> **Task to complete**
The records that follow are to be repeated exactly, with the pictures removed.

⟨

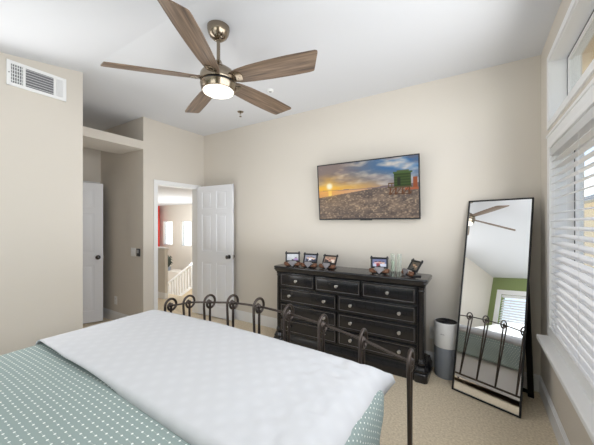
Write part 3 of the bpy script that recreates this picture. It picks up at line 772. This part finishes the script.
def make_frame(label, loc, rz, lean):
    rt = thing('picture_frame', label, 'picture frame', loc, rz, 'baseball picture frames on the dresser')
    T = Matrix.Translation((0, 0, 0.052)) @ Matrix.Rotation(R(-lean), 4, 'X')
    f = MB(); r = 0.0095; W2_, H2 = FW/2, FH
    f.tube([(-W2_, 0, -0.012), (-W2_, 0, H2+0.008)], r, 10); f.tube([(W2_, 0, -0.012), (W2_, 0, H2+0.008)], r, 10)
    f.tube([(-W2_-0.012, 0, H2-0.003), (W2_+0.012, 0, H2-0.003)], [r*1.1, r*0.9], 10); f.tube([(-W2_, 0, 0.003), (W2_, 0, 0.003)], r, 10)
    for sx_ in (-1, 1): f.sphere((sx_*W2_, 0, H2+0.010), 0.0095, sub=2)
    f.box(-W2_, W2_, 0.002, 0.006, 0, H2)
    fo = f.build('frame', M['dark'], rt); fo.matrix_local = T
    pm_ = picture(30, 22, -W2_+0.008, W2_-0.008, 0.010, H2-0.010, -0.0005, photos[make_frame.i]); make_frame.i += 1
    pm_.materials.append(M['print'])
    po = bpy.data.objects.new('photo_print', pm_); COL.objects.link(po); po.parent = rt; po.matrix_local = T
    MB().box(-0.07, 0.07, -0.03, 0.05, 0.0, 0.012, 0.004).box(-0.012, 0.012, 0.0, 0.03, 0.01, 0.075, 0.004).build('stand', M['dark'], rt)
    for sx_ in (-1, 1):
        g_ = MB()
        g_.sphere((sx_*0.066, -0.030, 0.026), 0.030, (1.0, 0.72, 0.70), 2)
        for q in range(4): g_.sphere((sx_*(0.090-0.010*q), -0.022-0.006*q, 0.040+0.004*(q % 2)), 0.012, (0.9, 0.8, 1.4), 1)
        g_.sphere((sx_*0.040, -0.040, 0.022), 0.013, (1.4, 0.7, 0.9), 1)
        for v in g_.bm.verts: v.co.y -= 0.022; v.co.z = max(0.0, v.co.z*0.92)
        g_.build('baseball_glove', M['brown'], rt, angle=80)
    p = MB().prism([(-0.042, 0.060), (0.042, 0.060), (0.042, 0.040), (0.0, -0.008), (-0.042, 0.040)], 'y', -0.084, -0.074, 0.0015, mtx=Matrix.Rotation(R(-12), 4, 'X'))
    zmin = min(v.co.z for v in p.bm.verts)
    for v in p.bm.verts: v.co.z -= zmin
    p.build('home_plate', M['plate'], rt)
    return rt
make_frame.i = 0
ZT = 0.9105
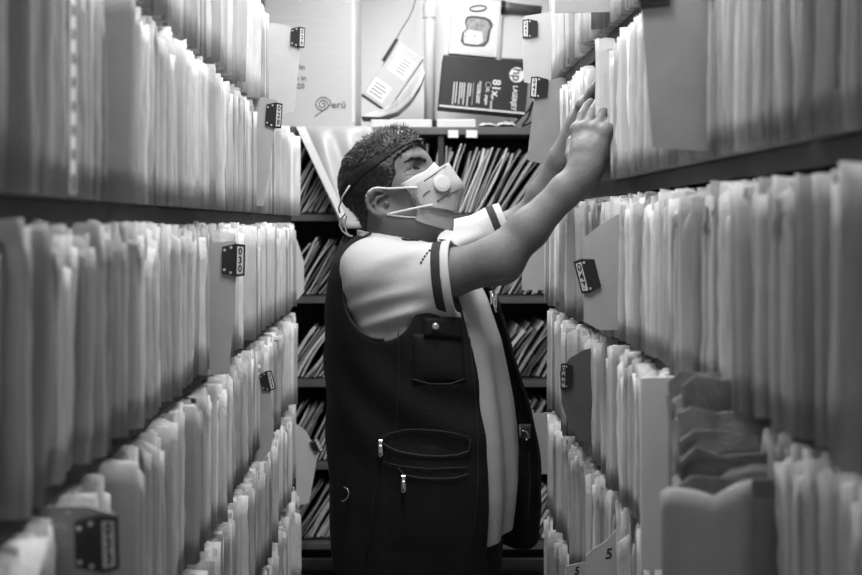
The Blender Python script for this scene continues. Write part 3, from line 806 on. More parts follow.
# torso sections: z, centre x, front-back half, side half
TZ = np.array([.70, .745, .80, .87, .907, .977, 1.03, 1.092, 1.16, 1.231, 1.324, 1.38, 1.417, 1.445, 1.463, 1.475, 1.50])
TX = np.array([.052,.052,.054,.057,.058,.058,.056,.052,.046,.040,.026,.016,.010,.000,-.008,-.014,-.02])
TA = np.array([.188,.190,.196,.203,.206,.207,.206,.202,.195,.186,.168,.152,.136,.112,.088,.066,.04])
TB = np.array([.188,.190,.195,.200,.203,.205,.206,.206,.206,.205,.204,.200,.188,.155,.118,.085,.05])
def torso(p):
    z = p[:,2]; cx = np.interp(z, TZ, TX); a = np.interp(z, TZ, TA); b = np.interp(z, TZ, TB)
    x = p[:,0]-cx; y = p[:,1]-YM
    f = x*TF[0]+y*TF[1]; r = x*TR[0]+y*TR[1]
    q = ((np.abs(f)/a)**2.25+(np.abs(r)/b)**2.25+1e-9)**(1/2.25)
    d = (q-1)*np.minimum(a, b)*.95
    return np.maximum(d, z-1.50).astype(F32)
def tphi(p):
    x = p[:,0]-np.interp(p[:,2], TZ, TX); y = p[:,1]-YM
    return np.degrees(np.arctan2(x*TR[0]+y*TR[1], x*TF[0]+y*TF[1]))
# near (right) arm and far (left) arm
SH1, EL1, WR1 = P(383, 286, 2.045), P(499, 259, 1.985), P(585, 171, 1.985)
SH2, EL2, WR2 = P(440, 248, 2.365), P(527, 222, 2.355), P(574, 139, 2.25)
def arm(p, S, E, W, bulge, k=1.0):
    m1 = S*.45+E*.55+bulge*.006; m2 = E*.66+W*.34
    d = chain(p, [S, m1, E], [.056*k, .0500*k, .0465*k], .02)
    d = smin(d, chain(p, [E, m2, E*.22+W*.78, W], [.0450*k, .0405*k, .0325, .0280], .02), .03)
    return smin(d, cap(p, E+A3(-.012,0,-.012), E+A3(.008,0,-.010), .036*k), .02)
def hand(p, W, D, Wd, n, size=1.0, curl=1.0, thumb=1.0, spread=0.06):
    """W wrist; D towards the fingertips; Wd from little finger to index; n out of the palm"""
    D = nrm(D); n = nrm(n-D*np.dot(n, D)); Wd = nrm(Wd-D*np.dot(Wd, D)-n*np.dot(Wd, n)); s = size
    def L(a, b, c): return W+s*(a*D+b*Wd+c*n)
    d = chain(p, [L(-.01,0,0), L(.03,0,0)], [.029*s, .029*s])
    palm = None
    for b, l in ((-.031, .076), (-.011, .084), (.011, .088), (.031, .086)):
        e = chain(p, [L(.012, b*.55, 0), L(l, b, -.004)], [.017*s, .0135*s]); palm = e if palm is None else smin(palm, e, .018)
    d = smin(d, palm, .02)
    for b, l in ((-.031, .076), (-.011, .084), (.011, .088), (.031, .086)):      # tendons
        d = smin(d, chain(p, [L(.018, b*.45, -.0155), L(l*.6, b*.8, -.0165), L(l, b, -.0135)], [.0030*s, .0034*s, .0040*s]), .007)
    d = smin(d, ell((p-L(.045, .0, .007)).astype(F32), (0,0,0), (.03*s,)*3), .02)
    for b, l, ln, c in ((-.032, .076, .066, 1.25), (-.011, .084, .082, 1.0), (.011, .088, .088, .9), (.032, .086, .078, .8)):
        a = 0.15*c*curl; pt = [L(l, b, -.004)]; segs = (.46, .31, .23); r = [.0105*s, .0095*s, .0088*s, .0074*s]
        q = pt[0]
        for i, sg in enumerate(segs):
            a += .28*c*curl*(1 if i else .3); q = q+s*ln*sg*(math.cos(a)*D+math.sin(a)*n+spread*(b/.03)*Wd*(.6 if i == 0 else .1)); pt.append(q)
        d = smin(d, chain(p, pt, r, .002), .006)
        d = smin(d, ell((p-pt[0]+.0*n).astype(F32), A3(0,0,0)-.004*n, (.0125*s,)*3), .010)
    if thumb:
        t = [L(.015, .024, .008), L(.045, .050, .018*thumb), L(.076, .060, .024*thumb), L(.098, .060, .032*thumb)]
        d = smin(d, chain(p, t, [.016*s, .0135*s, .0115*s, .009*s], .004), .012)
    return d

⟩

> **The solution**
Write part 3 of the bpy script that recreates this picture. It picks up at line 772. This part finishes the script.
def make_frame(label, loc, rz, lean):
    rt = thing('picture_frame', label, 'picture frame', loc, rz, 'baseball picture frames on the dresser')
    T = Matrix.Translation((0, 0, 0.052)) @ Matrix.Rotation(R(-lean), 4, 'X')
    f = MB(); r = 0.0095; W2_, H2 = FW/2, FH
    f.tube([(-W2_, 0, -0.012), (-W2_, 0, H2+0.008)], r, 10); f.tube([(W2_, 0, -0.012), (W2_, 0, H2+0.008)], r, 10)
    f.tube([(-W2_-0.012, 0, H2-0.003), (W2_+0.012, 0, H2-0.003)], [r*1.1, r*0.9], 10); f.tube([(-W2_, 0, 0.003), (W2_, 0, 0.003)], r, 10)
    for sx_ in (-1, 1): f.sphere((sx_*W2_, 0, H2+0.010), 0.0095, sub=2)
    f.box(-W2_, W2_, 0.002, 0.006, 0, H2)
    fo = f.build('frame', M['dark'], rt); fo.matrix_local = T
    pm_ = picture(30, 22, -W2_+0.008, W2_-0.008, 0.010, H2-0.010, -0.0005, photos[make_frame.i]); make_frame.i += 1
    pm_.materials.append(M['print'])
    po = bpy.data.objects.new('photo_print', pm_); COL.objects.link(po); po.parent = rt; po.matrix_local = T
    MB().box(-0.07, 0.07, -0.03, 0.05, 0.0, 0.012, 0.004).box(-0.012, 0.012, 0.0, 0.03, 0.01, 0.075, 0.004).build('stand', M['dark'], rt)
    for sx_ in (-1, 1):
        g_ = MB()
        g_.sphere((sx_*0.066, -0.030, 0.026), 0.030, (1.0, 0.72, 0.70), 2)
        for q in range(4): g_.sphere((sx_*(0.090-0.010*q), -0.022-0.006*q, 0.040+0.004*(q % 2)), 0.012, (0.9, 0.8, 1.4), 1)
        g_.sphere((sx_*0.040, -0.040, 0.022), 0.013, (1.4, 0.7, 0.9), 1)
        for v in g_.bm.verts: v.co.y -= 0.022; v.co.z = max(0.0, v.co.z*0.92)
        g_.build('baseball_glove', M['brown'], rt, angle=80)
    p = MB().prism([(-0.042, 0.060), (0.042, 0.060), (0.042, 0.040), (0.0, -0.008), (-0.042, 0.040)], 'y', -0.084, -0.074, 0.0015, mtx=Matrix.Rotation(R(-12), 4, 'X'))
    zmin = min(v.co.z for v in p.bm.verts)
    for v in p.bm.verts: v.co.z -= zmin
    p.build('home_plate', M['plate'], rt)
    return rt
make_frame.i = 0
ZT = 0.9105
The Blender Python script for this scene continues. Write part 3, from line 806 on. More parts follow.
# torso sections: z, centre x, front-back half, side half
TZ = np.array([.70, .745, .80, .87, .907, .977, 1.03, 1.092, 1.16, 1.231, 1.324, 1.38, 1.417, 1.445, 1.463, 1.475, 1.50])
TX = np.array([.052,.052,.054,.057,.058,.058,.056,.052,.046,.040,.026,.016,.010,.000,-.008,-.014,-.02])
TA = np.array([.188,.190,.196,.203,.206,.207,.206,.202,.195,.186,.168,.152,.136,.112,.088,.066,.04])
TB = np.array([.188,.190,.195,.200,.203,.205,.206,.206,.206,.205,.204,.200,.188,.155,.118,.085,.05])
def torso(p):
    z = p[:,2]; cx = np.interp(z, TZ, TX); a = np.interp(z, TZ, TA); b = np.interp(z, TZ, TB)
    x = p[:,0]-cx; y = p[:,1]-YM
    f = x*TF[0]+y*TF[1]; r = x*TR[0]+y*TR[1]
    q = ((np.abs(f)/a)**2.25+(np.abs(r)/b)**2.25+1e-9)**(1/2.25)
    d = (q-1)*np.minimum(a, b)*.95
    return np.maximum(d, z-1.50).astype(F32)
def tphi(p):
    x = p[:,0]-np.interp(p[:,2], TZ, TX); y = p[:,1]-YM
    return np.degrees(np.arctan2(x*TR[0]+y*TR[1], x*TF[0]+y*TF[1]))
# near (right) arm and far (left) arm
SH1, EL1, WR1 = P(383, 286, 2.045), P(499, 259, 1.985), P(585, 171, 1.985)
SH2, EL2, WR2 = P(440, 248, 2.365), P(527, 222, 2.355), P(574, 139, 2.25)
def arm(p, S, E, W, bulge, k=1.0):
    m1 = S*.45+E*.55+bulge*.006; m2 = E*.66+W*.34
    d = chain(p, [S, m1, E], [.056*k, .0500*k, .0465*k], .02)
    d = smin(d, chain(p, [E, m2, E*.22+W*.78, W], [.0450*k, .0405*k, .0325, .0280], .02), .03)
    return smin(d, cap(p, E+A3(-.012,0,-.012), E+A3(.008,0,-.010), .036*k), .02)
def hand(p, W, D, Wd, n, size=1.0, curl=1.0, thumb=1.0, spread=0.06):
    """W wrist; D towards the fingertips; Wd from little finger to index; n out of the palm"""
    D = nrm(D); n = nrm(n-D*np.dot(n, D)); Wd = nrm(Wd-D*np.dot(Wd, D)-n*np.dot(Wd, n)); s = size
    def L(a, b, c): return W+s*(a*D+b*Wd+c*n)
    d = chain(p, [L(-.01,0,0), L(.03,0,0)], [.029*s, .029*s])
    palm = None
    for b, l in ((-.031, .076), (-.011, .084), (.011, .088), (.031, .086)):
        e = chain(p, [L(.012, b*.55, 0), L(l, b, -.004)], [.017*s, .0135*s]); palm = e if palm is None else smin(palm, e, .018)
    d = smin(d, palm, .02)
    for b, l in ((-.031, .076), (-.011, .084), (.011, .088), (.031, .086)):      # tendons
        d = smin(d, chain(p, [L(.018, b*.45, -.0155), L(l*.6, b*.8, -.0165), L(l, b, -.0135)], [.0030*s, .0034*s, .0040*s]), .007)
    d = smin(d, ell((p-L(.045, .0, .007)).astype(F32), (0,0,0), (.03*s,)*3), .02)
    for b, l, ln, c in ((-.032, .076, .066, 1.25), (-.011, .084, .082, 1.0), (.011, .088, .088, .9), (.032, .086, .078, .8)):
        a = 0.15*c*curl; pt = [L(l, b, -.004)]; segs = (.46, .31, .23); r = [.0105*s, .0095*s, .0088*s, .0074*s]
        q = pt[0]
        for i, sg in enumerate(segs):
            a += .28*c*curl*(1 if i else .3); q = q+s*ln*sg*(math.cos(a)*D+math.sin(a)*n+spread*(b/.03)*Wd*(.6 if i == 0 else .1)); pt.append(q)
        d = smin(d, chain(p, pt, r, .002), .006)
        d = smin(d, ell((p-pt[0]+.0*n).astype(F32), A3(0,0,0)-.004*n, (.0125*s,)*3), .010)
    if thumb:
        t = [L(.015, .024, .008), L(.045, .050, .018*thumb), L(.076, .060, .024*thumb), L(.098, .060, .032*thumb)]
        d = smin(d, chain(p, t, [.016*s, .0135*s, .0115*s, .009*s], .004), .012)
    return d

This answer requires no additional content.